Trump loses bid to delay $83.3 million E. Jean Carroll defamation judgment


Republican presidential candidate and former U.S. President Donald Trump speaks during a campaign event at Greensboro Coliseum on March 2, 2024 in Greensboro, North Carolina. 

Alex Wong | Getty Images News | Getty Images

A New York judge on Thursday rejected a bid by Donald Trump to delay a $83.3 million civil defamation judgment in favor of writer E. Jean Carroll.

The ruling means that Trump by Monday must pay Carroll, or post a bond or assets as collateral against the judgment while appealing a jury’s verdict in January that as president he defamed her after she accused him in 2019 of rape.

The judgment is just one of three civil damages awards against Trump, who owes a total of $540 million to the New York state attorney general and Carroll, while on track to become the Republican presidential nominee.

Trump had asked Manhattan federal court Judge Lewis Kaplan to pause the latest Carroll case judgment until after he rules on post-trial motions.

His attorney Alina Habba in a filing Wednesday requested a delay “until three business days after the Court rules on his stay motion.”

But Kaplan, in his denial order Thursday, wrote that Trump’s “current situation is a result of his own dilatory actions.”

“He has had since January 26 to organize his finances with the knowledge that he might need to bond this judgment, yet he waited until 25 days after the jury verdict” to ask for a pause in the judgment, Kaplan wrote.

The judge also rejected an argument from Trump’s lawyers that he would suffer “irreparable injury” if he was forced to post a bond for the full judgment because he would have to pay non-recoverable fees.

“The expense of ongoing litigation in the absence of a stay does not constitute ‘irreparable injury’ in the relevant sense of that term,” the judge wrote.

In a statement blasting Kaplan’s order, Trump spokesman Steven Cheung said, “This is a continuation of a totally lawless witch hunt.”

“President Trump filed a timely motion to stay the ridiculous judgment, and many courts, including the Second Circuit [federal appeals court], recognize the importance of temporary administrative stays while such motions are considered,” Cheung said.

“We look forward to continuing to litigate the case and to complete vindication of the truth.”

Zak Sawyer, a spokesman for Carroll’s lawyers, declined to comment.

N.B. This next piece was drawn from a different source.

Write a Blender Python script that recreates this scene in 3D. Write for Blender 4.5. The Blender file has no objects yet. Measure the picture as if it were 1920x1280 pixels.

Trump in another Manhattan federal civil trial last year was found to have sexually abused Carroll in an attack in the mid-1990s, and defamed her in comments he made in 2022, nearly two years after leaving the White House.

He later posted $5.6 million in cash as collateral while he appealed the jury verdict ordering him to pay her $5 million in that case.

Both last year’s trial and the most recent trial related to Carroll’s claim that Trump raped her in a dressing room at the Bergdorf Goodman department store in Manhattan after a chance meeting there in the 1990s.

Trump denied raping the writer, and claimed she had made up her allegation to promote sales of a book she was writing, and to harm him politically.

Trump last month was ordered by a state court judge to pay a $454 million judgment in a civil business fraud lawsuit filed by New York Attorney General Letitia James.

He has not yet been forced to pay that amount or put up collateral to secure the judgment in the fraud case. But that soon could change if an appeals court declines to stay the judgment.